*TASK STATEMENT*:
Print the first line of the material below and each line after it, exactly as written, ending with the line that contains "PI = math.pi".

*DATA LINES*:
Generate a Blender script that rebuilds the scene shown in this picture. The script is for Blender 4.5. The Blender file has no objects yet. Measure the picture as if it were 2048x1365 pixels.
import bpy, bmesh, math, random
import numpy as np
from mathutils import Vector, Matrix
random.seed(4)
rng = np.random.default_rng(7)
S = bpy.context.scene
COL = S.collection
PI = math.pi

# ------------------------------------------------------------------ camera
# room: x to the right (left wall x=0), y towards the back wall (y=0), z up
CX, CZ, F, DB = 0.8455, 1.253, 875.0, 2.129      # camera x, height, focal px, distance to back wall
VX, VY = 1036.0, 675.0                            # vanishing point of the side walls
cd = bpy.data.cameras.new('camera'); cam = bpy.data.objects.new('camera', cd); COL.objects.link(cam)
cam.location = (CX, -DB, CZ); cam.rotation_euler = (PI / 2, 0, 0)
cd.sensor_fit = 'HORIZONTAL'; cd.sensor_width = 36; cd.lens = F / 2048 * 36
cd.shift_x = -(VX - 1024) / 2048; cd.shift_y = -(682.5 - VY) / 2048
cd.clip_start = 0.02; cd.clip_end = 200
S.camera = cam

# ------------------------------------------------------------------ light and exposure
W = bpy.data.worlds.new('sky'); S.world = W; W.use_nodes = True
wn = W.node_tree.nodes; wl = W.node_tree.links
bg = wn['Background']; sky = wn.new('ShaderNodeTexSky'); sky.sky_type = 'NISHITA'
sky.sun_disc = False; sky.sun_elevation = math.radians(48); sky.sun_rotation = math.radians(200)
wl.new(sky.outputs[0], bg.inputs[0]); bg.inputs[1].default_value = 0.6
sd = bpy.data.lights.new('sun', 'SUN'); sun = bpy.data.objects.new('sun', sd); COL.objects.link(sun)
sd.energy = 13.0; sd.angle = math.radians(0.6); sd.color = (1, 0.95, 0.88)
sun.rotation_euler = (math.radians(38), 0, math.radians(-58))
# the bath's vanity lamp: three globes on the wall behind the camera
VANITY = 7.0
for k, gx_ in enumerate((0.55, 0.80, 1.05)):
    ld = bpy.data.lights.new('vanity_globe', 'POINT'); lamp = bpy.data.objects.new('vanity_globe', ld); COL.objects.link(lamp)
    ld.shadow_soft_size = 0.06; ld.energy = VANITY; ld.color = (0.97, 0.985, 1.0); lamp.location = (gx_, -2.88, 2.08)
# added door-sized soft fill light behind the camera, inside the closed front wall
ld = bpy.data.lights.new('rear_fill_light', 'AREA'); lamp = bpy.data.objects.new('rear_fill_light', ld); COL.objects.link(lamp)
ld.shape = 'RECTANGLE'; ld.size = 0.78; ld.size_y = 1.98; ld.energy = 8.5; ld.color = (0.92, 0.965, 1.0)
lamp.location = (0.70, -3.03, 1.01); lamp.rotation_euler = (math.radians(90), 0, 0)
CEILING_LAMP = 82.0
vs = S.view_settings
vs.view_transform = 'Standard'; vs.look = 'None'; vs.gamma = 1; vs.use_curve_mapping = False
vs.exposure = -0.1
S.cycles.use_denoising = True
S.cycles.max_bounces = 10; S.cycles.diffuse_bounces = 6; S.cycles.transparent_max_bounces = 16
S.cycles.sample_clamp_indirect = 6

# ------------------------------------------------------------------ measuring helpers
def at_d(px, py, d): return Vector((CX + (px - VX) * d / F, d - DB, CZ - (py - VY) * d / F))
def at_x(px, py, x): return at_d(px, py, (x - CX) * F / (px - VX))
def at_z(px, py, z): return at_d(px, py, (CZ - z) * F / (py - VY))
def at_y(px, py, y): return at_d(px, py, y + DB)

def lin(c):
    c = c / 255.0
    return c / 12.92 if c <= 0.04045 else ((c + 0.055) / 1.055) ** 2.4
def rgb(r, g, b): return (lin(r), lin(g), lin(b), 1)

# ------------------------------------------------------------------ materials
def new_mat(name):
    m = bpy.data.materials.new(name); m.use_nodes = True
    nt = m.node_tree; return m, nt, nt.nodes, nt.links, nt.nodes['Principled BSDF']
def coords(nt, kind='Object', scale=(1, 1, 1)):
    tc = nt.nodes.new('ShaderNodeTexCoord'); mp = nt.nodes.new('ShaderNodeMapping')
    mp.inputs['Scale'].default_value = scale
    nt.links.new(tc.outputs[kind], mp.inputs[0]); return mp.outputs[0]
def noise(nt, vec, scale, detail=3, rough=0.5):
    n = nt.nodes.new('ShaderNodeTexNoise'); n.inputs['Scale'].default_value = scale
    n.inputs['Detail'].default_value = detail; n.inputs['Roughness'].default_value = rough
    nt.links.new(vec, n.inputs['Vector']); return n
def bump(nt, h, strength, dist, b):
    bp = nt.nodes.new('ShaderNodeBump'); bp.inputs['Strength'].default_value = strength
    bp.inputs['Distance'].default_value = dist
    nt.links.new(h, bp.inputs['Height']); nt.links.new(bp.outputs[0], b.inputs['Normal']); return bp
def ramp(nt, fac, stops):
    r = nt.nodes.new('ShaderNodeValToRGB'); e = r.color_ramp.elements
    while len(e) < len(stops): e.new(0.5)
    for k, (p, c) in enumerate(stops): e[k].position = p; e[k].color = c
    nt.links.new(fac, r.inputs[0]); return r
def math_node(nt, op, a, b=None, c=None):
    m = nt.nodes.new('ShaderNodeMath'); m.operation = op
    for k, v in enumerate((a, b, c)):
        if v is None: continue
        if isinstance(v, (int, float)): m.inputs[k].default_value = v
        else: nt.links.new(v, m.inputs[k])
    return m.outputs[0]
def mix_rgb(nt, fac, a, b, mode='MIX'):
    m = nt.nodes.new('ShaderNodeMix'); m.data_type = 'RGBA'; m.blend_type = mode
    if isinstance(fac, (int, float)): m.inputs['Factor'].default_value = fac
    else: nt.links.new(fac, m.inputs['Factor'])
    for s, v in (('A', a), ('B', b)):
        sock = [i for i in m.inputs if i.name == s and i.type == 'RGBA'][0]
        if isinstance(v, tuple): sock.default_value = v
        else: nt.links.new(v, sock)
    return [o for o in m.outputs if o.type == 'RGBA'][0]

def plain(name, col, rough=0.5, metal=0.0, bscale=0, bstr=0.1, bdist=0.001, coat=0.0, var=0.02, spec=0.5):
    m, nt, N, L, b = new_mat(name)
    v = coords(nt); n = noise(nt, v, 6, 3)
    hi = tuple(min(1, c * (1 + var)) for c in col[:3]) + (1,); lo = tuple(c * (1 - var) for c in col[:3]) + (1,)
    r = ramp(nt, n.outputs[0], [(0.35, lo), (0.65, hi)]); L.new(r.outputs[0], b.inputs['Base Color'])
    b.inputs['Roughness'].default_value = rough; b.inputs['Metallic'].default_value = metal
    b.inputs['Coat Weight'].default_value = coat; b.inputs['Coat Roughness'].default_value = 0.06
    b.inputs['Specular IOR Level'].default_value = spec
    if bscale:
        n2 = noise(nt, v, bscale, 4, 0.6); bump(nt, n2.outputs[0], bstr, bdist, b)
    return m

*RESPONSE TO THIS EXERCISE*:
Generate a Blender script that rebuilds the scene shown in this picture. The script is for Blender 4.5. The Blender file has no objects yet. Measure the picture as if it were 2048x1365 pixels.
import bpy, bmesh, math, random
import numpy as np
from mathutils import Vector, Matrix
random.seed(4)
rng = np.random.default_rng(7)
S = bpy.context.scene
COL = S.collection
PI = math.pi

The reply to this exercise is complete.